Love as an Eternal, Undying Debt to All
Paul's teaching in Romans 13:8-10 shatters sentimental notions of love as mere emotion. Love is not something we indulge when we feel generous toward the worthy and attractive. Rather, it is a debitum—a binding duty, a hard and fast rule—owed to every person we encounter, without distinction of beauty, goodness, or social standing.
Maclaren emphasizes the radical character of this obligation: "He does not get his due from us unless he gets love." We owe love to the ugly and the good alike, to the thankful and the ungrateful. This is not poetic sentiment but apostolic command.
Most strikingly, Maclaren identifies love's peculiar character among all debts: it is never discharged. After paying in full on every other obligation, the debt of love remains perpetually owing. As Bengel observed, it is an undying debt. This explains why our patience so often fails us—we exhaust ourselves believing we have somehow "wiped off all claims" against us. Yet Paul's words, if truly heard, would lengthen our patience and keep us from closing our hearts and purses against even the ungrateful.
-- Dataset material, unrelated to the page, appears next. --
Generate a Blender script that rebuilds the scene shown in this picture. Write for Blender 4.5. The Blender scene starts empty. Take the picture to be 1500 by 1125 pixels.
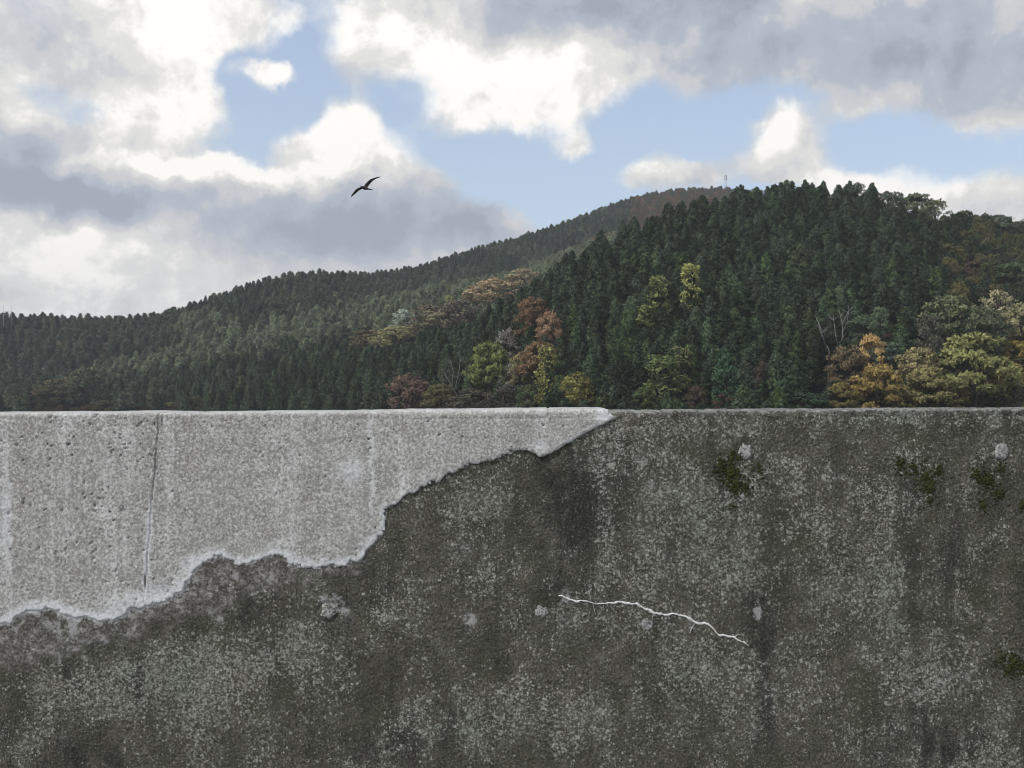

Furthermore, this love-debt comprehends all duties. It is the fulfilling of the law itself, for law enjoins but powerless to execute; love alone enables and inclines us to obey. The multiplicity of separate duties melts into one: love becomes "the white light which the prism of daily life" refracts into all virtues. Love is the mother tincture from which all fragrant draughts of righteousness flow.